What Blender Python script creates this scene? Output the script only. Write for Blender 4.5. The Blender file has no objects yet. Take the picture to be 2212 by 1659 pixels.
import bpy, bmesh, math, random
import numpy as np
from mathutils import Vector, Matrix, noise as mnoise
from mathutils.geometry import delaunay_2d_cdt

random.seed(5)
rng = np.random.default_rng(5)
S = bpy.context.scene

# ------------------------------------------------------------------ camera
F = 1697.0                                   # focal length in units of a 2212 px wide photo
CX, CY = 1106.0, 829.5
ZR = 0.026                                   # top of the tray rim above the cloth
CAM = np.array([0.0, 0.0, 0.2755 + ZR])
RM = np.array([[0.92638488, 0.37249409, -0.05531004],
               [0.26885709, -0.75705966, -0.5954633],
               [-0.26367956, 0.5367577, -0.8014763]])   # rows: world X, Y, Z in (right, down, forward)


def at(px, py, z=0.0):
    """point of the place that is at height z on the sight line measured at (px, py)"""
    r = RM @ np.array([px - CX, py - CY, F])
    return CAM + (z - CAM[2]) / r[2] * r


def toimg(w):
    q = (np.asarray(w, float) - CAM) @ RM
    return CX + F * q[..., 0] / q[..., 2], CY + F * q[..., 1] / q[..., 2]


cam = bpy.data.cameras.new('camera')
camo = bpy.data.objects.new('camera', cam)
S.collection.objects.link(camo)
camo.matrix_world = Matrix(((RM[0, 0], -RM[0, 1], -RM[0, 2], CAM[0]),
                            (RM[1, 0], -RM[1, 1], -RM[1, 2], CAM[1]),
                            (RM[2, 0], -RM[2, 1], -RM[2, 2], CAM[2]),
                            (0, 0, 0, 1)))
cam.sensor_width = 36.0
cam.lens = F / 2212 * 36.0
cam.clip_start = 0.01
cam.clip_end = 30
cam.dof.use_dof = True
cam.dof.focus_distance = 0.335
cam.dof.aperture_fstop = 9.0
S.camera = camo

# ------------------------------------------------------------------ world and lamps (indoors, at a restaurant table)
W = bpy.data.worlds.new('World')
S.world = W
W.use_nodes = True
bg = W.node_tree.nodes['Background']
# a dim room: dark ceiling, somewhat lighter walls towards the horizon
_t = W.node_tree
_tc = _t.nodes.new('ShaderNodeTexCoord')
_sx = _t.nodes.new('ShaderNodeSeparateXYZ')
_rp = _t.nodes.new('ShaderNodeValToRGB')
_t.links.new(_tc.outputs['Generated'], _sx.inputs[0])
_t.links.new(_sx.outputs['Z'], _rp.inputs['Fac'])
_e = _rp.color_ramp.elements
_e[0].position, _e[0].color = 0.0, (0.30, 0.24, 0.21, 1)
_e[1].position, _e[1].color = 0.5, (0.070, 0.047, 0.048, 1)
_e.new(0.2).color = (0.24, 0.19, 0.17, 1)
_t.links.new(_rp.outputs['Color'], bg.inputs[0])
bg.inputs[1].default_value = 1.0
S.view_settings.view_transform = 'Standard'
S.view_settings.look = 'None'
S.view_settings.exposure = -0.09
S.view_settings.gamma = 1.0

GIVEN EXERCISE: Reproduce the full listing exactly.

RESPONSE BELOW:
What Blender Python script creates this scene? Output the script only. Write for Blender 4.5. The Blender file has no objects yet. Take the picture to be 2212 by 1659 pixels.
import bpy, bmesh, math, random
import numpy as np
from mathutils import Vector, Matrix, noise as mnoise
from mathutils.geometry import delaunay_2d_cdt

random.seed(5)
rng = np.random.default_rng(5)
S = bpy.context.scene

# ------------------------------------------------------------------ camera
F = 1697.0                                   # focal length in units of a 2212 px wide photo
CX, CY = 1106.0, 829.5
ZR = 0.026                                   # top of the tray rim above the cloth
CAM = np.array([0.0, 0.0, 0.2755 + ZR])
RM = np.array([[0.92638488, 0.37249409, -0.05531004],
               [0.26885709, -0.75705966, -0.5954633],
               [-0.26367956, 0.5367577, -0.8014763]])   # rows: world X, Y, Z in (right, down, forward)


def at(px, py, z=0.0):
    """point of the place that is at height z on the sight line measured at (px, py)"""
    r = RM @ np.array([px - CX, py - CY, F])
    return CAM + (z - CAM[2]) / r[2] * r


def toimg(w):
    q = (np.asarray(w, float) - CAM) @ RM
    return CX + F * q[..., 0] / q[..., 2], CY + F * q[..., 1] / q[..., 2]


cam = bpy.data.cameras.new('camera')
camo = bpy.data.objects.new('camera', cam)
S.collection.objects.link(camo)
camo.matrix_world = Matrix(((RM[0, 0], -RM[0, 1], -RM[0, 2], CAM[0]),
                            (RM[1, 0], -RM[1, 1], -RM[1, 2], CAM[1]),
                            (RM[2, 0], -RM[2, 1], -RM[2, 2], CAM[2]),
                            (0, 0, 0, 1)))
cam.sensor_width = 36.0
cam.lens = F / 2212 * 36.0
cam.clip_start = 0.01
cam.clip_end = 30
cam.dof.use_dof = True
cam.dof.focus_distance = 0.335
cam.dof.aperture_fstop = 9.0
S.camera = camo

# ------------------------------------------------------------------ world and lamps (indoors, at a restaurant table)
W = bpy.data.worlds.new('World')
S.world = W
W.use_nodes = True
bg = W.node_tree.nodes['Background']
# a dim room: dark ceiling, somewhat lighter walls towards the horizon
_t = W.node_tree
_tc = _t.nodes.new('ShaderNodeTexCoord')
_sx = _t.nodes.new('ShaderNodeSeparateXYZ')
_rp = _t.nodes.new('ShaderNodeValToRGB')
_t.links.new(_tc.outputs['Generated'], _sx.inputs[0])
_t.links.new(_sx.outputs['Z'], _rp.inputs['Fac'])
_e = _rp.color_ramp.elements
_e[0].position, _e[0].color = 0.0, (0.30, 0.24, 0.21, 1)
_e[1].position, _e[1].color = 0.5, (0.070, 0.047, 0.048, 1)
_e.new(0.2).color = (0.24, 0.19, 0.17, 1)
_t.links.new(_rp.outputs['Color'], bg.inputs[0])
bg.inputs[1].default_value = 1.0
S.view_settings.view_transform = 'Standard'
S.view_settings.look = 'None'
S.view_settings.exposure = -0.09
S.view_settings.gamma = 1.0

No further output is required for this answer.